Жителей нашего района больше всего интересовало, что будет в этом доме, чем могли бы пользоваться все, а не только жильцы высотки. И когда в доме последовательно стали открываться шикарный гастроном, кинотеатр, почта, огромная булочная, овощной магазин, парикмахерская, сберкасса, народ с инте-ресом повалил туда. Удивлениям и восторгам не было предела, люди восхищались огромными стеклянными витринами, дорогущей мраморной, бронзовой и хрустальной роскошью в отделке. Всё сделано в едином стиле, даже в овощном магазине стены и пол выложены мрамором, а с лепного потолка свисают хрустальные люстры. Для ребятни же самым интересным местом в высотке был кинотеатр и… жилые подъезды, потому что там вверх-вниз летали те самые скоростные лифты, о которых ходили невероятные слухи.

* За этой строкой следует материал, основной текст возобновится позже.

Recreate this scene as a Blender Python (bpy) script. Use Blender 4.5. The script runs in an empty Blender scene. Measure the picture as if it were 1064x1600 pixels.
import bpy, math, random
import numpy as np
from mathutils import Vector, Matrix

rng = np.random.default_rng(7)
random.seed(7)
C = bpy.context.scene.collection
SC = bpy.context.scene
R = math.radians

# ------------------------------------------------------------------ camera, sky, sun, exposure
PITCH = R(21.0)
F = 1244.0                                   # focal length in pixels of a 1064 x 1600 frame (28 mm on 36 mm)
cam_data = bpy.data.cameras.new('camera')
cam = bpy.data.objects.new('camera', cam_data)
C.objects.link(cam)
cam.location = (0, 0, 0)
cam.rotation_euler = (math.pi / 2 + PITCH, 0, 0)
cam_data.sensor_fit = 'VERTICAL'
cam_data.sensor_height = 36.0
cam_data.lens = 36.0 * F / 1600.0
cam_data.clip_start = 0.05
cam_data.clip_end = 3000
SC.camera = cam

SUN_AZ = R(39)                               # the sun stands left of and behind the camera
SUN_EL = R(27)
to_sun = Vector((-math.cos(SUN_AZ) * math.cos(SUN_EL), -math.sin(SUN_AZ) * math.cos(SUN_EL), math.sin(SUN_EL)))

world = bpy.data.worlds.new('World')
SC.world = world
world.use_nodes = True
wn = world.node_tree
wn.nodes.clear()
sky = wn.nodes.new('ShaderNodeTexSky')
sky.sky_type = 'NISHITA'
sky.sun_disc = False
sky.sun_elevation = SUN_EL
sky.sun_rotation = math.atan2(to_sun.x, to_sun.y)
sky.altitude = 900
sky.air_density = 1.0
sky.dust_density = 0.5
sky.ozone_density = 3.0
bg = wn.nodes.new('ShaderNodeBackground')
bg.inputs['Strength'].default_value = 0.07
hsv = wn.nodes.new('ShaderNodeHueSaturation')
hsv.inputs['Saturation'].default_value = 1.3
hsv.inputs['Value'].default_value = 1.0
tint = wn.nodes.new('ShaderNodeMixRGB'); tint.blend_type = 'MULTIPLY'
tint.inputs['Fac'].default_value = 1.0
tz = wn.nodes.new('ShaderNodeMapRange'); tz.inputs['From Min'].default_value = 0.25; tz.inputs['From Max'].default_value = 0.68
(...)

Пробраться туда мимо дежурных без труда не удавалось, но мы для этого использовали различные уловки и даже разыгрывали целые спектакли, обманывая бдительную охрану.

                * * *

   Садовое кольцо, где заканчивалась Серебряническая набережная, само по себе для нас - мальчишек не представляло особого интереса. Ну что там может быть такого? Одни машины,  автобусы да трамваи, которые потом заменили на троллейбусы. Но ходить мы туда ходили, потому что через него шла короткая дорога на единственный в нашей ближайшей округе Тетеринский рынок, а там продавали семечки, которые мы очень любили. Целый ряд тёток с мешками семечек на любой вкус стоял каждый день на рынке. И вот здесь нужны подробности. В по-ходах на рынок всегда участвовали только мальчишки, и велась тщательная подготовка к этому событию. У каждого из нас для этих целей имелись специальные курточки, в которых внутри, в районе локтей к рукавам пришивались тряпочные мешочки. По-лучалось что-то вроде чернильницы-непроливалки. Выглядело всё это так:
   - Тёть, а тёть, а у вас семечки жареные?
   - Жареные, жареные.
   - Можно попробовать?
   И, не дожидаясь согласия, покупатель делал движение рукой, при котором край рукава, как совок захватывал желанную порцию и только в конце движения пальцы ухватывали несколько семечек. Рука поднималась вверх, ко рту, а затыренные семечки ссыпались в мешочек. Пощёлкав несколько семечек, можно небрежно заявить:
   - Не, тёть, невкусные, пережаренные.
   Так мы проходили весь ряд и, наполнив потаённые кармашки, удовлетворённые и счастливые, уходили с рынка.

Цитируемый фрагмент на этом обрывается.